Supplied information:
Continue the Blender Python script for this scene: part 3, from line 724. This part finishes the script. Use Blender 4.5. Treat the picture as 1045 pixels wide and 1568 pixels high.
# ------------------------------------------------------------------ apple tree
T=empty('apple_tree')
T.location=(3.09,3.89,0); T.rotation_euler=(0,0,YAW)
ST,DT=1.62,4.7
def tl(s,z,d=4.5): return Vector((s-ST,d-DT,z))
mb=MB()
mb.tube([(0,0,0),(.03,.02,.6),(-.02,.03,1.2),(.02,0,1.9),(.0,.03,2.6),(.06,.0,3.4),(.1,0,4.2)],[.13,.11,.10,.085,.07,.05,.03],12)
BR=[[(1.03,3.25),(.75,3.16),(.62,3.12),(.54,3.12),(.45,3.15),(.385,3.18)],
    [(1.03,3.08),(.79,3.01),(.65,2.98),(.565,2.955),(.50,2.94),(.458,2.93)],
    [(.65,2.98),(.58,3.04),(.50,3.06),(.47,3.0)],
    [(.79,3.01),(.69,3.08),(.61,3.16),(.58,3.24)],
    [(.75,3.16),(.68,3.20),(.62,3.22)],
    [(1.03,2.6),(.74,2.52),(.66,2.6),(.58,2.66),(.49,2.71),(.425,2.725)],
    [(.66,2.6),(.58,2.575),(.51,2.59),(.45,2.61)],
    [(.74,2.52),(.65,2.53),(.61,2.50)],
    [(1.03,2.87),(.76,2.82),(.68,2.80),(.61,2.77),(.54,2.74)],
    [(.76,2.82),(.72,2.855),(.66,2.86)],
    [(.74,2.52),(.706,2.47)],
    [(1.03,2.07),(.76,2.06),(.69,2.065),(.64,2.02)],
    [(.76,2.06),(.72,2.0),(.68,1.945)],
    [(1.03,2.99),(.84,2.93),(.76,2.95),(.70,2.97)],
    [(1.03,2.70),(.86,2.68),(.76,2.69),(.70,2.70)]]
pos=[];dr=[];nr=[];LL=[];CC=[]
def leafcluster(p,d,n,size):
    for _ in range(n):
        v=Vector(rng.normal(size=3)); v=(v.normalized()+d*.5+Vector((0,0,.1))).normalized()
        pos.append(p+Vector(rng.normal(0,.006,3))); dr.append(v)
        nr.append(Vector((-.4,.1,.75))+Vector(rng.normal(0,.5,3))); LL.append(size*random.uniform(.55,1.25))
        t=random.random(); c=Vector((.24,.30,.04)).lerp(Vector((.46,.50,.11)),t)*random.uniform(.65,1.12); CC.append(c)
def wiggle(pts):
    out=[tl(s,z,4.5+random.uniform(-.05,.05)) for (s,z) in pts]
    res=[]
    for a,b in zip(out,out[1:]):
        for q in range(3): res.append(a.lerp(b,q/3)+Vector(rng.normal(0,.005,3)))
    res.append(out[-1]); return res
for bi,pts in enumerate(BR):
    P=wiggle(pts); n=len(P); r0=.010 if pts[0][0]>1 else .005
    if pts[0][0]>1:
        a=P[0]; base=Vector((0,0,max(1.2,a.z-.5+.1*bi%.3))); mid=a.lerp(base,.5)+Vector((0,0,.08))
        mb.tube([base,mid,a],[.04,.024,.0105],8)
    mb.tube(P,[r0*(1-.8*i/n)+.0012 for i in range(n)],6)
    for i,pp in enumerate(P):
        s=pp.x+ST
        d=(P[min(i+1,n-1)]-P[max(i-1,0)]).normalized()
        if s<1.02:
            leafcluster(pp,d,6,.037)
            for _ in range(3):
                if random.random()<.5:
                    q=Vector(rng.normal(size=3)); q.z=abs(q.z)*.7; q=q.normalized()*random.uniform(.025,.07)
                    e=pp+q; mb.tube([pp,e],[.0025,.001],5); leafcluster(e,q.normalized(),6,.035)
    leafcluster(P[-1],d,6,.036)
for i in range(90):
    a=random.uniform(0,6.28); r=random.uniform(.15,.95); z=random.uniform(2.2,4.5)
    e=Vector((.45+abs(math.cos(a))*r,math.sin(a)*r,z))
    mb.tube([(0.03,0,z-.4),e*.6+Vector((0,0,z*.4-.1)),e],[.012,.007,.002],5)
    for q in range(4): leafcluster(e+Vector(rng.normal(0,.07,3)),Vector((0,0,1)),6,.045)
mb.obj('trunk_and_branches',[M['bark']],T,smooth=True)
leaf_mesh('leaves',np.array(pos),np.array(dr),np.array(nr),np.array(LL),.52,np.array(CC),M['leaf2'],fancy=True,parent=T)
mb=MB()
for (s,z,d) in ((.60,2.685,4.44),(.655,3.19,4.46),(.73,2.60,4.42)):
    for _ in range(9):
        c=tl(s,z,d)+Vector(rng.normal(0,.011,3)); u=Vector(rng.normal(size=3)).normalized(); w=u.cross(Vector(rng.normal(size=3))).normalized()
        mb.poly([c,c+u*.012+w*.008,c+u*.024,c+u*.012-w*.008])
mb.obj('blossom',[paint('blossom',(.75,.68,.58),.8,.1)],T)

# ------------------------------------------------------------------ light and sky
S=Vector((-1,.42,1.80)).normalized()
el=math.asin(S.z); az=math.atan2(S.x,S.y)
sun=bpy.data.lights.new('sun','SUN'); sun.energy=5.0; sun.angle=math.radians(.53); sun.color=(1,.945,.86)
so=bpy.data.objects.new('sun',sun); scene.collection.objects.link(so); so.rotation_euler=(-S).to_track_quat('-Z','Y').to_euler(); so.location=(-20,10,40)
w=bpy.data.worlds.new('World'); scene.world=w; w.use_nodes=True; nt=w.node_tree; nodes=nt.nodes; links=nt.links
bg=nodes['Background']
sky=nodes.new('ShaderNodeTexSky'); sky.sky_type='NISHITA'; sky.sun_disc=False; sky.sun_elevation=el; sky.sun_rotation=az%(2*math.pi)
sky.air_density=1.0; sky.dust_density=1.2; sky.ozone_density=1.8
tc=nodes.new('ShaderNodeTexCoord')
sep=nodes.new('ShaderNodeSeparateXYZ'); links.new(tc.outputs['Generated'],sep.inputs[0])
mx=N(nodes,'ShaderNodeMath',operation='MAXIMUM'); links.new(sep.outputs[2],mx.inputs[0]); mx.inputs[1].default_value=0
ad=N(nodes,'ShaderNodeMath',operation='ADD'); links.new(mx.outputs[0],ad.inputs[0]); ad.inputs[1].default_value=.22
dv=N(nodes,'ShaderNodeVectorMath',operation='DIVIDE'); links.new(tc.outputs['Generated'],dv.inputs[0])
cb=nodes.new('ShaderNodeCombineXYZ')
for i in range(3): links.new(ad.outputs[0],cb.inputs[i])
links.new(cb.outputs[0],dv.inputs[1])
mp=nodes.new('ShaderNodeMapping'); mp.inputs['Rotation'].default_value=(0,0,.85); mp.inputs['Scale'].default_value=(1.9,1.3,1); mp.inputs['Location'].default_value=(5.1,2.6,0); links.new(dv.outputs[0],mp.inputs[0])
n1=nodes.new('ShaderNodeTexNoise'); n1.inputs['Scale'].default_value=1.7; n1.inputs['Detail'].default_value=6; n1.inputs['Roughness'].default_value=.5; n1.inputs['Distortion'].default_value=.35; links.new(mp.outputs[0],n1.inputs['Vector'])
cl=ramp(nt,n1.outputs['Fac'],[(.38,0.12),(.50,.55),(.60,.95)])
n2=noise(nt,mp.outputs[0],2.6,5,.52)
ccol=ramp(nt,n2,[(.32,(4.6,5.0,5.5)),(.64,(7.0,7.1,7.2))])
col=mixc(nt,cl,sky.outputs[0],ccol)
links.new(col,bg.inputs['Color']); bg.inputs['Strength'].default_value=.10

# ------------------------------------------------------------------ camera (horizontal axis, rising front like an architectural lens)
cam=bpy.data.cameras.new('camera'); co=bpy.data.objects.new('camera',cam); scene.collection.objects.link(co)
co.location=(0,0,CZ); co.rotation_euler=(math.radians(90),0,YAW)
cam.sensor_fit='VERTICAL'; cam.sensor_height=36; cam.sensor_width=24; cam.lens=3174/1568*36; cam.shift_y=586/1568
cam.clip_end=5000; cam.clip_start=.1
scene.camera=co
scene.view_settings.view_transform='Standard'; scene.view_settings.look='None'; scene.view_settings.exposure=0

What to produce: Make a list of all lines in the data that contain "scene".

Written answer:
Continue the Blender Python script for this scene: part 3, from line 724. This part finishes the script. Use Blender 4.5. Treat the picture as 1045 pixels wide and 1568 pixels high.
so=bpy.data.objects.new('sun',sun); scene.collection.objects.link(so); so.rotation_euler=(-S).to_track_quat('-Z','Y').to_euler(); so.location=(-20,10,40)
w=bpy.data.worlds.new('World'); scene.world=w; w.use_nodes=True; nt=w.node_tree; nodes=nt.nodes; links=nt.links
cam=bpy.data.cameras.new('camera'); co=bpy.data.objects.new('camera',cam); scene.collection.objects.link(co)
scene.camera=co
scene.view_settings.view_transform='Standard'; scene.view_settings.look='None'; scene.view_settings.exposure=0